7

К отцу, к матери, к сёстрам (обретавшимся тогда в селе Константинове Рязанской губернии) относился Есенин с отдышкой от самого живота, как от тяжёлой клади.

Денег в деревню посылал мало, скупо, и всегда при этом злясь и ворча. Никогда по своему почину, а только — после настойчивых писем, жалоб и уговоров.

Иногда из деревни приезжал отец. Робко говорил про нужду, про недороды, про плохую картошку, сгнившее сено. Крутил реденькую конопляную бородёнку и вытирал грязной тряпицей слезящиеся красные глаза. Есенин слушал речи отца недоверчиво, напоминал про дождливое лето и жаркие солнечные дни во время сенокоса; о картошке, которая почему-то у всех уродилась, кроме его отца; об урожае Рязанской губернии не ахти плохом. Чем больше вспоминал, тем больше сердился:

— Знать вы там ничего не желаете, а я вам что мошна: сдохну — поплачете о мошне, а не по мне.

Вытаскивал из-под подушки книгу и в сердцах вслух читал о барышнике, которому локомотивом отрезало ногу. Несут того в приёмный покой, кровь льёт — страшное дело, а он всё просит, чтобы ногу его отыскали, и всё беспокоится, как бы в сапоге, на отрезанной ноге, не пропали спрятанные двадцать рублей.

— Все вы там такие…

Отец вытирал грязной тряпицей слезящиеся красные глаза, щипал на подбородке реденькую размохрявленную рогожку и молчал.

Под конец Есенин давал денег и поскорей выпроваживал старика из Москвы.

После отъезда начинал советоваться, как быть с сёстрами — брать в Москву учиться или нет. Склонялся к тому, чтобы сейчас погодить, а может быть, и насовсем оставить в деревне. Пытался в этом добросовестно убедить себя. Выдумывал доводы, в которые сам же не верил. Разводил философию по гамсуновскому «Пану» о счастии на природе и с землёй, о том, что мало де радости трепать юбки по панелям и делать аборты.

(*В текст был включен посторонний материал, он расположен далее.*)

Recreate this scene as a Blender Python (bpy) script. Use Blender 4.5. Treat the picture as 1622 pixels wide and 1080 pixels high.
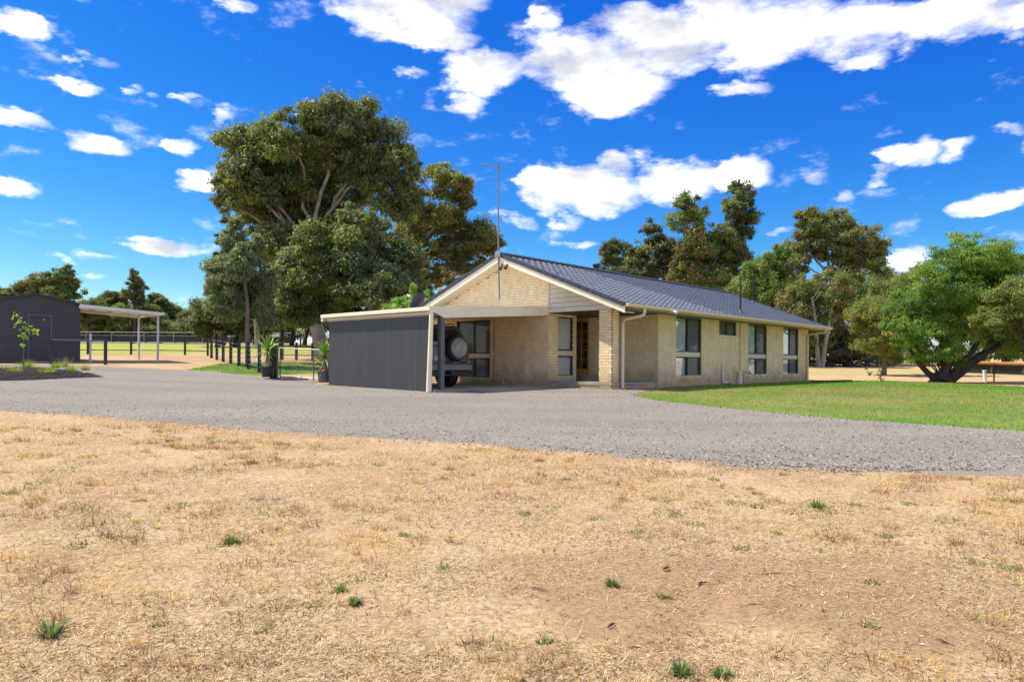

— Пусть уж лучше хлев чистят да детей рожают.

Сам же бесконечно любил и город, и городскую жизнь, и городскую панель, исшарканную и заплёванную. За четыре года, которые мы прожили вместе, всего один раз он выбрался в своё Константиново. Собирался прожить там недельки полторы, а прискакал через три дня обратно, отплёвываясь, отбрыкиваясь и рассказывая, смеясь, как на другой же день поутру не знал, куда там себя девать от зелёной тоски.

Сестёр же своих не хотел везти в город, чтобы, став «барышнями», они не обобычнили его фигуры. Для цилиндра, смокинга и чёрной крылатки[47] (о которых тогда уже он мечтал), каким превосходным контрастом должен был послужить зипун и цветистый ситцевый платок на сёстрах, корявая соха отца и материн подойник.